▶ [Exercise directions]: Transcribe the lines from the start of the data below through the line with "bm.faces.new([bm.verts.new(v) for v", word for word and nothing more.

▶ [Listing]:
↓↓↓

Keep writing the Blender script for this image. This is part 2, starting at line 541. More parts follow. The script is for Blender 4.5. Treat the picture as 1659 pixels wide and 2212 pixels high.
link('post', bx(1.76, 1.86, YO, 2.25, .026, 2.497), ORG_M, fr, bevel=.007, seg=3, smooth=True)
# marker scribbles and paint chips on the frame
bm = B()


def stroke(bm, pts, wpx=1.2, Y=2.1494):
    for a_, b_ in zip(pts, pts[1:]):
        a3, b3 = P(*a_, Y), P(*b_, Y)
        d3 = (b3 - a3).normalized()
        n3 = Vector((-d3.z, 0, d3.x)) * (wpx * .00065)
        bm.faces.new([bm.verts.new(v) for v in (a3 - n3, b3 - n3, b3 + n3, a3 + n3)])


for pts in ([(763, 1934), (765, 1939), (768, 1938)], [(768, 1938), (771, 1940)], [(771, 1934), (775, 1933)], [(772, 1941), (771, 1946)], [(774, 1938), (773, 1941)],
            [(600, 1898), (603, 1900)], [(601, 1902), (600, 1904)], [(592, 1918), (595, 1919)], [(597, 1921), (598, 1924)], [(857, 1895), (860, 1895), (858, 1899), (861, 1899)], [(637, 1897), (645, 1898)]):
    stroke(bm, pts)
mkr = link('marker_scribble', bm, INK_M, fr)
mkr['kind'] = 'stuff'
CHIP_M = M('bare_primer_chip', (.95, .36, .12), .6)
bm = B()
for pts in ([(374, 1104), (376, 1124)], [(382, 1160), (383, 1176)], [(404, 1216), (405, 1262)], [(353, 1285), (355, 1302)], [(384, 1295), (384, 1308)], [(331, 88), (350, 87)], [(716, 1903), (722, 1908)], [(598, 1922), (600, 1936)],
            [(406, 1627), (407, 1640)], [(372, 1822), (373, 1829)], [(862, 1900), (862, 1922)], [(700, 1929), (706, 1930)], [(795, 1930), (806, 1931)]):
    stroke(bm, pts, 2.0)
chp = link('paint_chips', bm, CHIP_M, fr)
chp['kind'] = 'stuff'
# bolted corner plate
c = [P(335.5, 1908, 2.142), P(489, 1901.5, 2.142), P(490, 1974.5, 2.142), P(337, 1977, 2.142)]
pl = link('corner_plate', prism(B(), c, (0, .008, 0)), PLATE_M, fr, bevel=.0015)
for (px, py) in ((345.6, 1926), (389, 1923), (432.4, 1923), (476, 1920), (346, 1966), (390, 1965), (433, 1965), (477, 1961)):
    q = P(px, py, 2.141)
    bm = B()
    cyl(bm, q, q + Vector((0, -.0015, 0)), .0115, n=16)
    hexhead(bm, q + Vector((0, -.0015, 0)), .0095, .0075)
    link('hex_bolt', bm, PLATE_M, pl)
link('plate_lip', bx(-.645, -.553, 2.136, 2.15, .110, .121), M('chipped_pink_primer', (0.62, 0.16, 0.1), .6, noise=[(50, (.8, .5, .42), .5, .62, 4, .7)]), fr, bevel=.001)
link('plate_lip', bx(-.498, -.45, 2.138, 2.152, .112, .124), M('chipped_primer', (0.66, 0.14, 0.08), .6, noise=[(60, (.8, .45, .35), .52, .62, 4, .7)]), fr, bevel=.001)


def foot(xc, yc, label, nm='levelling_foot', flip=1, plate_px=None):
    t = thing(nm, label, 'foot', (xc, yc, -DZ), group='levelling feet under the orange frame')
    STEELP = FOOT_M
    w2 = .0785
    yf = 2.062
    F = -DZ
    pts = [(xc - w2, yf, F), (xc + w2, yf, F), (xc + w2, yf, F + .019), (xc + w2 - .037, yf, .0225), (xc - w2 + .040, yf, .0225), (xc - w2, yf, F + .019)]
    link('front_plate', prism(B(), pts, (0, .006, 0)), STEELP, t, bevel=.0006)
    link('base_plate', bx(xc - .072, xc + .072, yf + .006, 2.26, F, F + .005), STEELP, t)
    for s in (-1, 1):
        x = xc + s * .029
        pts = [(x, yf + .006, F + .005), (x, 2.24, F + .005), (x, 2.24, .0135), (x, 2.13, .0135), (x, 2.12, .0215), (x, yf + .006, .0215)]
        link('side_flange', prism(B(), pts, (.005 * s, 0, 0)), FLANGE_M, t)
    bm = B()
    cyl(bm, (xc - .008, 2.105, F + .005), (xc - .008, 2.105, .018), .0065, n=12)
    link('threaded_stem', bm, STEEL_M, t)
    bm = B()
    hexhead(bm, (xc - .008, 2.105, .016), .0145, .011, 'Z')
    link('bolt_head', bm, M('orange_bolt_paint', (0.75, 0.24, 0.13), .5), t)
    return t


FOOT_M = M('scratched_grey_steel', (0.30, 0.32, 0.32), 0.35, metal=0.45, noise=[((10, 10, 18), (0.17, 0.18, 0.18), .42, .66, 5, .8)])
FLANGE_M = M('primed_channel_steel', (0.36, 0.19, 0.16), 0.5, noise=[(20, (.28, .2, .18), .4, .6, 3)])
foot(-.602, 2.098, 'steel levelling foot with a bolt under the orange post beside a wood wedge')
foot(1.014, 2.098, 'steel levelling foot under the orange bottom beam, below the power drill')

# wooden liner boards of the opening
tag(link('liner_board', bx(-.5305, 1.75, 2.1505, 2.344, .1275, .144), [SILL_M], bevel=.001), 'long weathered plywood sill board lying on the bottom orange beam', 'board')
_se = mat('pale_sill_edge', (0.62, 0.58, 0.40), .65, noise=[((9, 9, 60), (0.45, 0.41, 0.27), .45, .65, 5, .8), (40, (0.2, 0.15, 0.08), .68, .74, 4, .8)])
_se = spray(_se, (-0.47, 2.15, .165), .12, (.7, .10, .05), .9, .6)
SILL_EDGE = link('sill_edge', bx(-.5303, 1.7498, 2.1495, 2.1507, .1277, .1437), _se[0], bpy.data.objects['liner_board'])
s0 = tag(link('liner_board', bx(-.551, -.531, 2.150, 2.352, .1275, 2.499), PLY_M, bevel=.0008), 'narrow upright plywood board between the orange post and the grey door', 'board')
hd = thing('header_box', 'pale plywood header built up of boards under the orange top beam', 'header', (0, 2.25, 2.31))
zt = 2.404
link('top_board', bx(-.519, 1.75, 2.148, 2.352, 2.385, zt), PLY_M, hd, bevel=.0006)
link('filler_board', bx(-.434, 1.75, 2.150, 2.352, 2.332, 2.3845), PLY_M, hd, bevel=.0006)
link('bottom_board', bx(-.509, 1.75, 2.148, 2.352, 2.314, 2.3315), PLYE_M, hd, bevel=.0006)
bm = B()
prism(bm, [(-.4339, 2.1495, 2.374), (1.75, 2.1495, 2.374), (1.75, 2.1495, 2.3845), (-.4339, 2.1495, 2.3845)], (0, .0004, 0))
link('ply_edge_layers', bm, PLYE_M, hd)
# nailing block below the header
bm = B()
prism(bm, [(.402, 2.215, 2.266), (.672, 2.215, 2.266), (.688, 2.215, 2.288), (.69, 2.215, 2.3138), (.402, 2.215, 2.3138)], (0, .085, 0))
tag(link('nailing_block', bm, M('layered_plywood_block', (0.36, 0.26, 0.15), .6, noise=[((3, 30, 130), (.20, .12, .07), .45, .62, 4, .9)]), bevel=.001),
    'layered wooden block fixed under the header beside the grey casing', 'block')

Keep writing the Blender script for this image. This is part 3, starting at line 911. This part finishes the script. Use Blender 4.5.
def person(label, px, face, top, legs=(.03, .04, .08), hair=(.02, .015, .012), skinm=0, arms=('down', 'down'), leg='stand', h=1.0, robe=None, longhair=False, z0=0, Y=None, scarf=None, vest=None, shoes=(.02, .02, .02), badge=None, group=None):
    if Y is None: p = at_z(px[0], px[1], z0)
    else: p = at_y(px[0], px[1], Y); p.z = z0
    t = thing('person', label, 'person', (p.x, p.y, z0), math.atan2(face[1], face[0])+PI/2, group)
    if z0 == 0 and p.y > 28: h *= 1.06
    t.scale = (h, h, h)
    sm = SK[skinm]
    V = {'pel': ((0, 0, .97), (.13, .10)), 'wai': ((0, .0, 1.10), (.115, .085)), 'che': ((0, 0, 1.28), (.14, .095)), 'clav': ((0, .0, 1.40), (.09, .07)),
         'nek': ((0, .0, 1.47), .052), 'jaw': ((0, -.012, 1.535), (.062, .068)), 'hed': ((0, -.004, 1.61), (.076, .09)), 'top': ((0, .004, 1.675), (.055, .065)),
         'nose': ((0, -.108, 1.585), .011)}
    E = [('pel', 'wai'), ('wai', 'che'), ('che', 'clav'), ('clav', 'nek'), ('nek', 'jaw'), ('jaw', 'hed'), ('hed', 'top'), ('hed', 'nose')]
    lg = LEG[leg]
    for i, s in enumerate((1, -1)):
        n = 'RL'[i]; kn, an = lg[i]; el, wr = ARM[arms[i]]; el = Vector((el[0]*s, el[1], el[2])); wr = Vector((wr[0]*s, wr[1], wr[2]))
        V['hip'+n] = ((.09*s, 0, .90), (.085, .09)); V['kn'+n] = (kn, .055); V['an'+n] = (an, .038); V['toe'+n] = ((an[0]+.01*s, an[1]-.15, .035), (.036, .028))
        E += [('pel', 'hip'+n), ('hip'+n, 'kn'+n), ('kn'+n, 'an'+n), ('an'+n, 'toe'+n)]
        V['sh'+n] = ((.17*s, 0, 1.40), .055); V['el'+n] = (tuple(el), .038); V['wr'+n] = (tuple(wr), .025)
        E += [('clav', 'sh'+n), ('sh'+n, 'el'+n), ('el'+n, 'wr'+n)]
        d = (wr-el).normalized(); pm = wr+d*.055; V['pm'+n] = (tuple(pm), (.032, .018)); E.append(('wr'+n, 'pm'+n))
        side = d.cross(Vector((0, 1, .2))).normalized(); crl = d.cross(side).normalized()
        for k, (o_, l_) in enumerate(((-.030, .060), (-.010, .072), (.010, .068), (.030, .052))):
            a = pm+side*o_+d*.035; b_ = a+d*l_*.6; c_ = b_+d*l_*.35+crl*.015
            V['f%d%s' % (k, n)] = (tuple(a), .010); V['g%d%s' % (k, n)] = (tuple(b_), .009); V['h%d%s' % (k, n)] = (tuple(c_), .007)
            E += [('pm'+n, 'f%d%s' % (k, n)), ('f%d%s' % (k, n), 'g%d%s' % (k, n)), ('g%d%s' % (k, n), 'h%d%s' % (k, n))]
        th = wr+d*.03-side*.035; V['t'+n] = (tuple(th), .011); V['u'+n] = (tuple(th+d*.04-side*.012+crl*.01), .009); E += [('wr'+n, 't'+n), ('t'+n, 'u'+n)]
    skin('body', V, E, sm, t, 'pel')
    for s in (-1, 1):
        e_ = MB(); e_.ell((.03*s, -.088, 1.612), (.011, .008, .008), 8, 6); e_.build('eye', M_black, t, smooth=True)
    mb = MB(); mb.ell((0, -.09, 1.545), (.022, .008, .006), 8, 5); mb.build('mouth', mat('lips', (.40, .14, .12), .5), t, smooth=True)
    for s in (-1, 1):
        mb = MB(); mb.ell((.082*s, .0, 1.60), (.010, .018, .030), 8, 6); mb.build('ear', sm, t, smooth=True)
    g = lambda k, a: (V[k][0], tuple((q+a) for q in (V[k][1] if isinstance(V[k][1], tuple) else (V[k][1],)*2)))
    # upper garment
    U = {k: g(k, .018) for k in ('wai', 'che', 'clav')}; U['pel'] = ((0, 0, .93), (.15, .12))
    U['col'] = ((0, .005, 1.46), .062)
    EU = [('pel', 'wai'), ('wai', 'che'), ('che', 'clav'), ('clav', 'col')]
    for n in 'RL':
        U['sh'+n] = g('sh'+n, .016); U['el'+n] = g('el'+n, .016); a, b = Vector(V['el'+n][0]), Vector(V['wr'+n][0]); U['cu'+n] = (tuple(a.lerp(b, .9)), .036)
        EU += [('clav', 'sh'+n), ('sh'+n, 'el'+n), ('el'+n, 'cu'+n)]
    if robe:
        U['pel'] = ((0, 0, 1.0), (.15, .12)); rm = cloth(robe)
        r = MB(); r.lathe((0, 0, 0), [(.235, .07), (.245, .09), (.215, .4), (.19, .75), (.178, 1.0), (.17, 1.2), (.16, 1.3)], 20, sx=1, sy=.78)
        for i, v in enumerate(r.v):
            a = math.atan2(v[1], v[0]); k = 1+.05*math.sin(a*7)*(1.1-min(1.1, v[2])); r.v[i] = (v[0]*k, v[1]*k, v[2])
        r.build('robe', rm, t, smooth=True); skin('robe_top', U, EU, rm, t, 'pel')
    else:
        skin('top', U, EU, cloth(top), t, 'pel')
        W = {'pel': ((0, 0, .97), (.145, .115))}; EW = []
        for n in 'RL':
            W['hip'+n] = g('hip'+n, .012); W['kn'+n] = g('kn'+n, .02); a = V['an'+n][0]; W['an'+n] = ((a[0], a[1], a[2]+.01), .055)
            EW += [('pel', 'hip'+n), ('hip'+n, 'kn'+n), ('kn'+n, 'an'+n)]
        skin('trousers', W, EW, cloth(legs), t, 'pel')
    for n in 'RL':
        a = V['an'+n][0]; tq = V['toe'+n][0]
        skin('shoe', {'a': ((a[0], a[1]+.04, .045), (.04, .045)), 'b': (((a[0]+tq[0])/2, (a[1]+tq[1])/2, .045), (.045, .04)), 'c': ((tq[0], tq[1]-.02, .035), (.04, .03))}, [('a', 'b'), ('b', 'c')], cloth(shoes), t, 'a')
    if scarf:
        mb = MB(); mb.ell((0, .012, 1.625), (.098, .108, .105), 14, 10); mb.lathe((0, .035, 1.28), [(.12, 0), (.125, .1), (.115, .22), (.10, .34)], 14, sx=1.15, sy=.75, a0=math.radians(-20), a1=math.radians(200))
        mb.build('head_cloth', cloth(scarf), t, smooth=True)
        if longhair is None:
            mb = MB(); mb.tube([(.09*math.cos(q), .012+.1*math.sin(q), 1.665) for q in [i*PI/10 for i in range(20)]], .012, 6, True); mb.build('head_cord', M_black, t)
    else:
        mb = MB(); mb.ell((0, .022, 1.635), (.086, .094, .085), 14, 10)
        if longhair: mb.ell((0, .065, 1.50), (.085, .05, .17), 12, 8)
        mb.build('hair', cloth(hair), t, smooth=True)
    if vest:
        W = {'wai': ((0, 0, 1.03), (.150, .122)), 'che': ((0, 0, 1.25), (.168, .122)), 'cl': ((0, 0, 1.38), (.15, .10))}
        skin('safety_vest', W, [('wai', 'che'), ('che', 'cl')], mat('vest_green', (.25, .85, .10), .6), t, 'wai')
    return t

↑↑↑

▶ [Expected answer]:
Keep writing the Blender script for this image. This is part 2, starting at line 541. More parts follow. The script is for Blender 4.5. Treat the picture as 1659 pixels wide and 2212 pixels high.
link('post', bx(1.76, 1.86, YO, 2.25, .026, 2.497), ORG_M, fr, bevel=.007, seg=3, smooth=True)
# marker scribbles and paint chips on the frame
bm = B()


def stroke(bm, pts, wpx=1.2, Y=2.1494):
    for a_, b_ in zip(pts, pts[1:]):
        a3, b3 = P(*a_, Y), P(*b_, Y)
        d3 = (b3 - a3).normalized()
        n3 = Vector((-d3.z, 0, d3.x)) * (wpx * .00065)
        bm.faces.new([bm.verts.new(v) for v in (a3 - n3, b3 - n3, b3 + n3, a3 + n3)])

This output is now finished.